Nothing to do but carry on, in the hopes that something dire hadn't happened to the house and that it was not going to fall down at any minute. A second, smaller, shot gun sound happened an hour or so later, this time in the front part of the house. Hubs didn't hear it though, he had his head phones on and was at his PC, and I didn't mention it because I did not see any point in worrying him. If the house was going to fall down it was going to do that anyway.
Jean Pierre came round for another look at the hallway where he is going to construct a staircase on site. Mentioned the loud cracks to him. He smiled. He could see our worry.
He said, "............................................. " in French of course because he is a Frenchman. Hubs interpreted for me, and this is my interpretation for you: He thinks Jean Pierre said that the oak main beams are still drying out.

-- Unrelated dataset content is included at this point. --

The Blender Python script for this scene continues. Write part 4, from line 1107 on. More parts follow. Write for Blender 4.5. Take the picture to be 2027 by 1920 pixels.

It will take 25 years to do so. That because the roof is made of wood, that wood, even though it is not now in the form of the original tree, that it is still a living thing, and that it will flex and move about.
Oh by crikey, that has made us feel differently about the roof and ceilings. All that flexing and drying going on above our heads. Not to worry. At least the cracking sounds are to be expected even if they will no doubt continue to worry us when they happen.
Going to visit some goats tomorrow.
2 comments:
Loved this post and the update of what you are up to. We have a lot of cracks going on around here, but ours is the hunters out in force, sounds a bit like a war zone at times.
We have three rooms going in up stairs at the moment in the barn, lots of noise and need I add masses of dust.
Keep well and I hope that you get enough veggies to keep you going for a while, think it may rain a bit this week says me hopefully, our garden, despite watering (from mains!!) is very dry as well. Diane
Diane, the hunters have started shooting here as well. Its the howling of the dogs which sends shivers down my spine, plus wondering if we shall get invaded by a pack of them.
Oh so you are having work done as well, so can empathize about the dust. Its not like normal house dust is it!
Rain will come eventually, I am sure. Well I hope it does, only our fields are full of brown grass, with hardly a blade of green anywhere. Not to worry. Got a barnful of hay!